Between 1,500 and 500 years ago, nearly all Madagascan megafauna, including the famous dodo bird, gorilla-sized lemurs, giant tortoises, and the elephant bird, which stood 3 meters high and weighed almost half a ton, disappeared. Were these creatures over-hunted by humans to extinction? Or was it because of climate change that they disappeared? Numerous theories exist, however the exact cause of this crash of megafauna remains elusive and fiercely debated.
The Mascarene Islands east of Madagascar are of special interest because they are among the last islands on earth to have been colonized by humans. What is fascinating is that the megafauna of the islands crashed within only a few centuries after human settlement. In a recent study published by Science Advances, an international team of researchers found that it was probably a “double blow” of increased human activity combined with a particularly severe drought throughout the region that could have been the downfall of the megafauna. The researchers rule out climate change as the sole cause and instead suspect that the effects of human colonization played a decisive role in the collapse of the megafauna.

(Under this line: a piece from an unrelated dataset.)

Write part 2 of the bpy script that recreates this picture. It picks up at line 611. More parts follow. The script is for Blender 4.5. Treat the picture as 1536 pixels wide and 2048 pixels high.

Hanying Li, a post-doctoral researcher at Xi’an Jiaotong University in China and lead author of this study, compiled a detailed history of regional climate variability. The main source of this new paleoclimate record comes from the tiny Mascarene island of Rodrigues in the southwestern Indian Ocean, about 1600 km east of Madagascar. “[It] is an island so remote and small that you will not find it in most textbook atlases,” says Gayatri Kathayat, one of the co-authors and associate professor of climate science at Xi’an Jiaotong University.